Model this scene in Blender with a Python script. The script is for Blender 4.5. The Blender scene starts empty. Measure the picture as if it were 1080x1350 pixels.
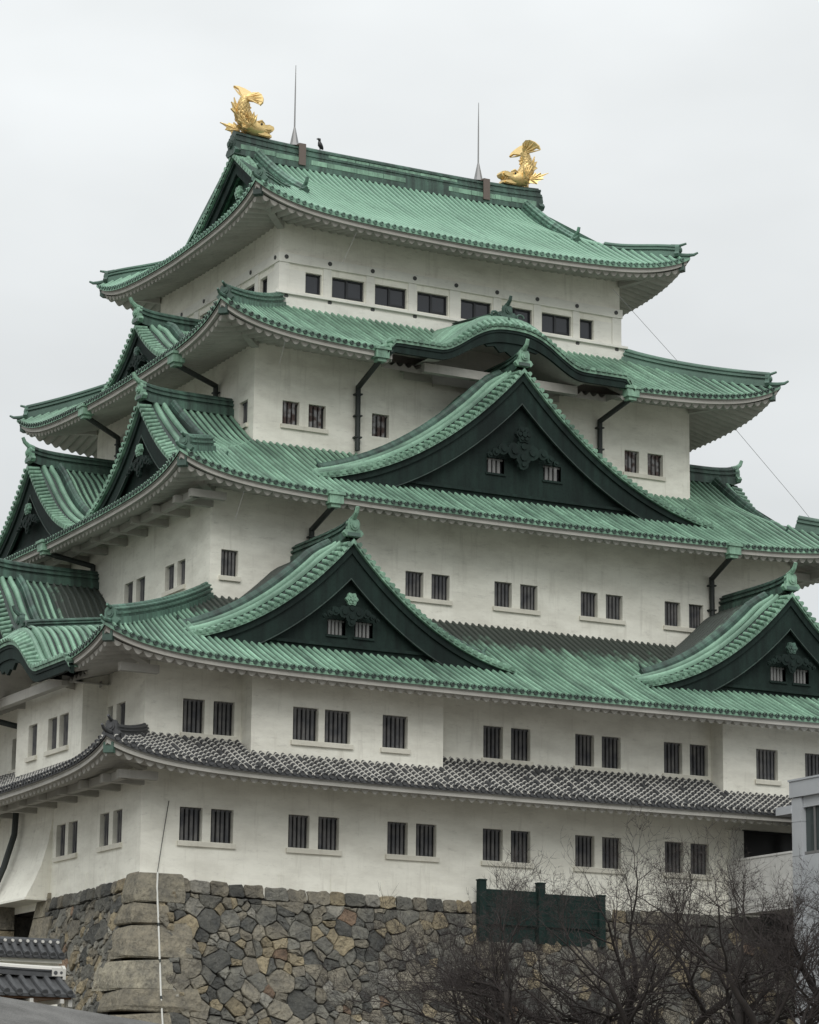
import bpy, math, random
from mathutils import Vector, Matrix
from math import sin, cos, pi, exp, sqrt, radians
R_ = random.Random(7)
sc = bpy.context.scene
COL = sc.collection

# ------------------------------------------------------------------ camera
CF, PITCH, YAW, ROLL = 3804.33, 0.2210971, 0.4894657, 0.0110375
CAM = Vector((-40.3249, -95.9523, -17.0))
fwd = Vector((sin(YAW) * cos(PITCH), cos(YAW) * cos(PITCH), sin(PITCH)))
rgt = Vector((cos(YAW), -sin(YAW), 0))
upv = rgt.cross(fwd)
r2 = cos(ROLL) * rgt + sin(ROLL) * upv
u2 = -sin(ROLL) * rgt + cos(ROLL) * upv
cam = bpy.data.cameras.new("camera")
cam.sensor_fit = 'HORIZONTAL'; cam.sensor_width = 36.0
cam.lens = CF / 1080 * 36.0
cam.clip_start = 0.5; cam.clip_end = 5000
co = bpy.data.objects.new("camera", cam); COL.objects.link(co)
M = Matrix((( r2.x, u2.x, -fwd.x, CAM.x), (r2.y, u2.y, -fwd.y, CAM.y), (r2.z, u2.z, -fwd.z, CAM.z), (0, 0, 0, 1)))
co.matrix_world = M
sc.camera = co

# ------------------------------------------------------------------ world: overcast sky
SUN_EL, SUN_AZ = radians(40), radians(212)       # azimuth measured from +Y towards +X: behind the camera
w = bpy.data.worlds.new("World"); sc.world = w; w.use_nodes = True
nt = w.node_tree; N = nt.nodes; L = nt.links
N.clear()
out = N.new('ShaderNodeOutputWorld'); bg = N.new('ShaderNodeBackground')
sky = N.new('ShaderNodeTexSky'); sky.sky_type = 'NISHITA'; sky.sun_disc = False
sky.sun_elevation = SUN_EL; sky.sun_rotation = SUN_AZ
tc = N.new('ShaderNodeTexCoord'); sep = N.new('ShaderNodeSeparateXYZ')
L.new(tc.outputs['Generated'], sep.inputs[0])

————

*OBJECTIVE*.
Leave out the pictures and restate, word for word, the lines from the top of the data through the line containing "COL = sc.collection", both included.

*EXERCISE SOLUTION*.
Model this scene in Blender with a Python script. The script is for Blender 4.5. The Blender scene starts empty. Measure the picture as if it were 1080x1350 pixels.
import bpy, math, random
from mathutils import Vector, Matrix
from math import sin, cos, pi, exp, sqrt, radians
R_ = random.Random(7)
sc = bpy.context.scene
COL = sc.collection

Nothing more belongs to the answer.